Line of battle was formed, artillery thrown forward, and after they opened a spell, the Eleventh Maine and others advanced as skirmishers. The battery was surprised and captured, gunners and all, and so ended the excitement, the latest of the kind. This being satisfactorily settled, suitable dry camping grounds were portioned to each corps, in the edge of the woods skirting the large open field in whcih we lay the previous night, and the troops were dismissed to their various quarters to make themselves as comfortable as possible; and as an abundance of provisions was issued, and Old Sol showed himself just afterward, by the next day, July 4th, the boys were ready and willing to cheer for "the day celebrate, and the man we venerate", both of whcih were done with a will.

Requisitions were drawn for clothing to make good that lost in the late battle and marches, and we were now quite comfortably situated.

Without entering into any extended relation or recapitulation of events, allow me just to call your attention to the amount of labor performed by our division, without rest and mostly with short rations. By a review of my letters, you will see that from the night of June 22d, to that of July 3d, a period of just eleven days, we were almost entirely without sleep, catching short slices of an occaisonal hour or two; and during this time, besides picket and guard duty, we fought two battles, one of them the greatest ever fought on American soil, and marched by a long sweeping circuit from the north bank of the Chickahominy, at New Bridge, completely across the Peninsula to this place, which is twelve miles below City Point - a distance, probably, of over thirty miles.

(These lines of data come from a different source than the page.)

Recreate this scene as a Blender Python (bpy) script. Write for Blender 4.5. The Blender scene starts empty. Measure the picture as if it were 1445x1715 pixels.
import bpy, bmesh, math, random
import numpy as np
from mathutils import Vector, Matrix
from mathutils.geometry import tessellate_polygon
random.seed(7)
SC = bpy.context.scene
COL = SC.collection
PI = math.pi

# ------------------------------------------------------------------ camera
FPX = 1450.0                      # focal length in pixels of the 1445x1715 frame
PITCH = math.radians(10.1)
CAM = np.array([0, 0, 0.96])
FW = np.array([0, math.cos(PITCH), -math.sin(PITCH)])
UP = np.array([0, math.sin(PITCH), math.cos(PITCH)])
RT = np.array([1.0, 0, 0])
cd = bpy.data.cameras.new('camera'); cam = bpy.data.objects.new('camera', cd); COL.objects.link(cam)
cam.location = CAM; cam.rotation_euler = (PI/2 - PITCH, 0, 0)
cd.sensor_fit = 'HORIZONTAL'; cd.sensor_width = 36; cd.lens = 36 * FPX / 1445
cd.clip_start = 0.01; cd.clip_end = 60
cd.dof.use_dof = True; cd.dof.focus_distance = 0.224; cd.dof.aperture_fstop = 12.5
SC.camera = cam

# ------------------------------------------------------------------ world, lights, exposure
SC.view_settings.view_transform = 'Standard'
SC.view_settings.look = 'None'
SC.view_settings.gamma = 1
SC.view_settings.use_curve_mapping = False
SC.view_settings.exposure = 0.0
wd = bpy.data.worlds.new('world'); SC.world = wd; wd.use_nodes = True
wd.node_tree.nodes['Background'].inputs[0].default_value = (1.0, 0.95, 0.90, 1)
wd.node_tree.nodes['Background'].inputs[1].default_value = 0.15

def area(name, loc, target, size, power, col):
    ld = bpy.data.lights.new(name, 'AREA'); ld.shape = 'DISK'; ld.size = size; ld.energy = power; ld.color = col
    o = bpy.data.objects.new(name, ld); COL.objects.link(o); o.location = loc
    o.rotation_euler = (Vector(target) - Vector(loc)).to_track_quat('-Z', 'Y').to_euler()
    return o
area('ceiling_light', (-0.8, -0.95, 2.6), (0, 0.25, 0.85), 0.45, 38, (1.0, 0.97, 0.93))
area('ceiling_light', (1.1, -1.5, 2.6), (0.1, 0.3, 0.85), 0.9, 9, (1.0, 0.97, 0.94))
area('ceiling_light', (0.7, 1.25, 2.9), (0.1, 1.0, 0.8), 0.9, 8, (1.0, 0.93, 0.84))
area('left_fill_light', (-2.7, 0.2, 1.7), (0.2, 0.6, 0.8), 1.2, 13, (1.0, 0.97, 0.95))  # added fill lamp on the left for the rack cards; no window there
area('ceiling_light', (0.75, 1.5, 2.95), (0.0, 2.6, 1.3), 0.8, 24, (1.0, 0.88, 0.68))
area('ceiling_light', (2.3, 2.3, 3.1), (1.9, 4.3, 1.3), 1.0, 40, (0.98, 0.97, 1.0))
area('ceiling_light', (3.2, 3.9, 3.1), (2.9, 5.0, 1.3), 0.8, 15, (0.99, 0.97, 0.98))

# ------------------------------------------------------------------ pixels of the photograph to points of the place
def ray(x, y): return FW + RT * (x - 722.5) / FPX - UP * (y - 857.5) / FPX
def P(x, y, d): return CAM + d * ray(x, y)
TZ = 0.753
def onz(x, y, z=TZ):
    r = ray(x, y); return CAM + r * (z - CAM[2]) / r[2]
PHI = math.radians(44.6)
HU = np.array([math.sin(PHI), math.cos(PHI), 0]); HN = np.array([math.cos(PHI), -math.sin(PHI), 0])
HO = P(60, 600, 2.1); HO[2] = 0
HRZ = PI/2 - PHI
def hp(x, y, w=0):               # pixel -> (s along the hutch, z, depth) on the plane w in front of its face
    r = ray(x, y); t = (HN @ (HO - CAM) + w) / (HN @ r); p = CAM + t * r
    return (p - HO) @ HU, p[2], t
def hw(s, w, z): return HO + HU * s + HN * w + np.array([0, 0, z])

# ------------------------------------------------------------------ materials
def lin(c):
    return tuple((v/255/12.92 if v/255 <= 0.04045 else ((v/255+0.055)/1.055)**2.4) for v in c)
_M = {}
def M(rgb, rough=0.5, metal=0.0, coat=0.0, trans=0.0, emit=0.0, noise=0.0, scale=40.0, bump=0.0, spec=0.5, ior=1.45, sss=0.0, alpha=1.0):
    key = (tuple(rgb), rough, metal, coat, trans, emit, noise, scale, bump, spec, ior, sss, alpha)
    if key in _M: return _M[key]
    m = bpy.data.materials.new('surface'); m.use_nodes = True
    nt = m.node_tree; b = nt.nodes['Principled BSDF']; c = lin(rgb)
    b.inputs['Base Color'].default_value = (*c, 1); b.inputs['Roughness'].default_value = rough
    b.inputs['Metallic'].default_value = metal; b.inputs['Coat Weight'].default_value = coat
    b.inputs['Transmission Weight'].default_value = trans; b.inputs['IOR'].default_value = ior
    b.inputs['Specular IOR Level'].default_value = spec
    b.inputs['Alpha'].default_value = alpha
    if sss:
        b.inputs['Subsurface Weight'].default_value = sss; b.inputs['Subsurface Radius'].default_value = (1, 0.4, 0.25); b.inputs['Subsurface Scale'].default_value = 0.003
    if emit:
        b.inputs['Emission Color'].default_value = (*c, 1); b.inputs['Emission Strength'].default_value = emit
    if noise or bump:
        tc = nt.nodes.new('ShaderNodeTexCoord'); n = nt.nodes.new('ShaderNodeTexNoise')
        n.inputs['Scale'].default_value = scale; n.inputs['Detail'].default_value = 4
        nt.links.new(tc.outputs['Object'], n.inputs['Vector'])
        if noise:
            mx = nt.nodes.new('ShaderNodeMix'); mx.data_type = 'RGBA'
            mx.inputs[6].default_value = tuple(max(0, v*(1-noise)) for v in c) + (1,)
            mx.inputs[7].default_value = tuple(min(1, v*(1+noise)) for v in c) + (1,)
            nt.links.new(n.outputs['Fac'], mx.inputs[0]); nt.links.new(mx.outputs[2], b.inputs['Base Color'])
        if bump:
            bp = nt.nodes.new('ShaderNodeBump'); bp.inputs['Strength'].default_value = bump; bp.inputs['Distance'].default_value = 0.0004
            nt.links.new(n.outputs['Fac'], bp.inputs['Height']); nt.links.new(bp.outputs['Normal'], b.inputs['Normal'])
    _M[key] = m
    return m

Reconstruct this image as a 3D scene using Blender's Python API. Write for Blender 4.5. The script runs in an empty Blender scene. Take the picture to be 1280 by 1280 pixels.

As the newspapers have published the news from day to day, I will merely allude to the labors of the army of the Potomac, for the period of the "seven days fight".

On Thursday, June 26th, simultaneuosly with the advance of General McCall on the extreme right, Heintzelman extended his lines on the extreme left. Any person with a small vestige os strategy in him, can readily see that the object of these movements was two-fold; first, to distract the attention of the enemy from certain points, where discovery and counter-action would be fatal; and second, to give our trains more time to get out of the way, as the more ground our several rear guards fell back over, the more time would be gained for them.

Of Friday, while Fitz John Porter was giving them "Jesse" at Gaines' Mill, Sedgwick was picthing into them on the other side of the river.

On Saturday, Sunday, and Monday, Smith, Hooker, and Casey gave them all they could attend to at Fair Oaks, Savage's and White Oak Swamp, where Kearney, "the one-arm devil", as they call him, laid them out by thousands, strewing the field with their dead, fighting a battle second only to Gaines' Mill, the whole bloody series winding up with Malvern Hills on Tuesday - a series, the summing up of which, if correct accounts can be had, would show a hole in the rebel ranks that 75,000 men would not fill up, while our loss could not be more than one-third that number.

In addition to this, we have gained a position much better adapted to the requirements of our line as a base of operations, and a short time will show the wisdom of the change.

The question is asked frequently, "why, if this thing was so great advantage, was it not done before, when it could have been done with less cost"? Simply, because the old line, as it lay, would have been better, had troops sufficent to hold it, through its entire length, been furnished, and the movement was delayed, from day-to-day, in the vain hope that this would be done. As it was, the next best thing was done and well done too.